Some light mayonnaises also add sugar to compensate for the flavor lost when fat is removed. Not all do, so reading the nutrition label is worth the five seconds. If added sugars appear on the label, even a gram or two per serving, that’s a swap you may not want to make if your goal is reducing processed ingredients overall. Still, for people focused purely on calorie reduction, light mayo is a legitimate tool. The texture is thinner and the flavor is milder, but on a sandwich with other strong flavors, most people won’t notice the difference.
Additives in Commercial Mayo
Standard commercial mayonnaise typically contains calcium disodium EDTA, a preservative that binds to trace metals in the product to prevent discoloration and off-flavors. It extends shelf life significantly. For most people, this additive is a non-issue. The typical daily intake from food is estimated at about 0.1 milligrams per pound of body weight, well below the acceptable limit of 0.9 milligrams per pound.
One exception worth noting: animal research has suggested that EDTA may worsen intestinal inflammation in subjects that already have pre-existing gut inflammation, potentially disrupting the intestinal barrier at higher doses. This is preliminary and based on animal models, but people with inflammatory bowel conditions may want to choose brands without it. “Clean label” mayonnaises, whether avocado oil or traditional, often skip EDTA and rely instead on shorter shelf lives and refrigeration.
Making Mayo at Home
Homemade mayonnaise gives you complete control over the oil, the egg quality, and the absence of preservatives. A basic recipe is just egg yolk, oil, mustard, and lemon juice or vinegar. You can use extra virgin olive oil for a peppery flavor, avocado oil for something neutral, or a blend. The nutritional profile depends entirely on your oil choice, but the calorie density will be similar to store-bought since the ratio of oil to other ingredients stays roughly the same.
The practical limitation is shelf life. Homemade mayo lasts only 10 to 14 days in the refrigerator, and that’s under ideal conditions: sealed container, kept at or below 4°C (40°F). Raw egg yolks carry a small risk of Salmonella, so using pasteurized eggs eliminates that concern entirely. Without synthetic antioxidants, the oils in homemade mayo also oxidize faster, so you’ll notice flavor changes sooner than with a commercial product. If you go through mayo slowly, homemade isn’t practical. If you use it regularly, it’s a genuinely better option in terms of ingredient simplicity.

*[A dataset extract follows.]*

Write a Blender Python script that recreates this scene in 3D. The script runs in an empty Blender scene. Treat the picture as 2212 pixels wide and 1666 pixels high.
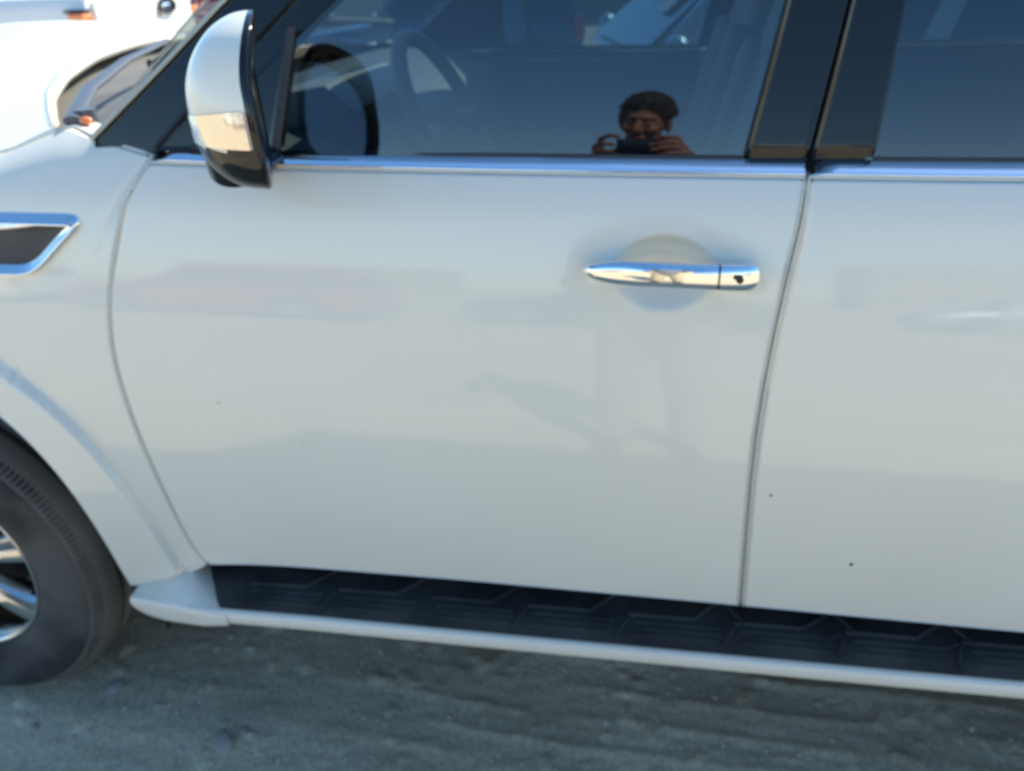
import bpy, bmesh, math, random
import numpy as np
from mathutils import Vector, Matrix
from math import radians as R, sin, cos, pi

SC = bpy.context.scene
COL = SC.collection
random.seed(7)
rng = np.random.default_rng(11)

# ------------------------------------------------------------------ camera
CAM_P = (1.5802, -1.0988, 1.5741)
cam_d = bpy.data.cameras.new('camera')
cam = bpy.data.objects.new('camera', cam_d)
COL.objects.link(cam)
yaw, pitch, roll = R(10.7706), R(28.1748), R(-1.9758)
cam.rotation_euler = (Matrix.Rotation(yaw, 4, 'Z') @ Matrix.Rotation(pi/2 - pitch, 4, 'X') @ Matrix.Rotation(roll, 4, 'Z')).to_euler()
cam.location = CAM_P
cam_d.sensor_width = 36.0
cam_d.lens = 1671.8/2212*36.0
cam_d.clip_start = 0.003
cam_d.clip_end = 900
cam_d.dof.use_dof = True
cam_d.dof.focus_distance = 0.45
cam_d.dof.aperture_fstop = cam_d.lens*0.001/0.0034
SC.camera = cam

# ------------------------------------------------------------------ sky, sun, exposure
SUN_EL, SUN_AZ = 45.0, 30.0      # elevation; azimuth from +Y towards +X
world = bpy.data.worlds.new('World')
SC.world = world
world.use_nodes = True
wn = world.node_tree
sky = wn.nodes.new('ShaderNodeTexSky')
sky.sky_type = 'NISHITA'
sky.sun_disc = False
sky.sun_elevation = R(SUN_EL)
sky.sun_rotation = R(SUN_AZ)
sky.air_density = 1.0
sky.dust_density = 0.45
sky.ozone_density = 3.0
bg = wn.nodes['Background']
hs = wn.nodes.new('ShaderNodeHueSaturation')
hs.inputs['Saturation'].default_value = 1.18
hs.inputs['Hue'].default_value = 0.495
wn.links.new(sky.outputs[0], hs.inputs['Color'])
wn.links.new(hs.outputs[0], bg.inputs[0])
bg.inputs[1].default_value = 0.130
sun_d = bpy.data.lights.new('sun', 'SUN')
sun_d.energy = 4.0
sun_d.angle = R(0.53)
sun_d.color = (1.0, 0.915, 0.72)
sun = bpy.data.objects.new('sun', sun_d)
COL.objects.link(sun)
sv = Vector((sin(R(SUN_AZ))*cos(R(SUN_EL)), cos(R(SUN_AZ))*cos(R(SUN_EL)), sin(R(SUN_EL))))
sun.rotation_euler = sv.to_track_quat('Z', 'Y').to_euler()
SC.view_settings.view_transform = 'Standard'
SC.view_settings.look = 'None'
SC.view_settings.gamma = 1.0
SC.view_settings.use_curve_mapping = False
SC.view_settings.exposure = 1.15
SC.render.engine = 'CYCLES'
SC.cycles.max_bounces = 14
SC.cycles.transparent_max_bounces = 24
SC.cycles.sample_clamp_indirect = 12
SC.cycles.use_denoising = True
SC.cycles.caustics_reflective = True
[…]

What “Healthy” Actually Looks Like Here
The FDA updated its criteria for what foods can carry a “healthy” label. For oil-based spreads and dressings, the product needs to keep saturated fat below 20% of total fat, sodium under 230 milligrams per serving, and added sugars near zero. Most full-fat mayonnaises already meet or come close to these thresholds, since the dominant fats are unsaturated and sugar isn’t a traditional mayo ingredient. The saturated fat in a tablespoon of mayo is typically 1 to 1.5 grams, a small fraction of the total fat content.

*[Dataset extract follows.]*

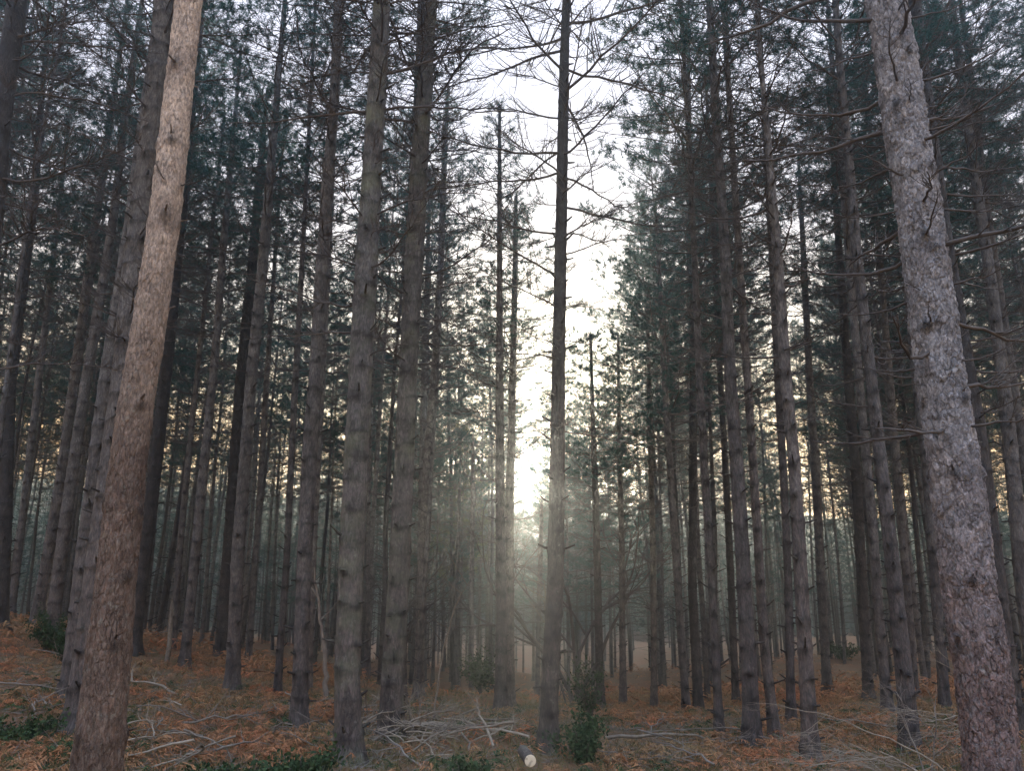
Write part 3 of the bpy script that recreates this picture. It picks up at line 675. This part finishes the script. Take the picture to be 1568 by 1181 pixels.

So is there a healthy mayonnaise? The honest answer is that standard mayo, used in reasonable amounts, isn’t the dietary villain it’s been made out to be. If you want to optimize, choose a mayo where the oil you prefer is actually the first ingredient, check that added sugars are zero, and keep your serving close to a tablespoon. The difference between a “healthy” mayo and a regular one is smaller than most marketing suggests. The difference between a tablespoon and three tablespoons matters a lot more.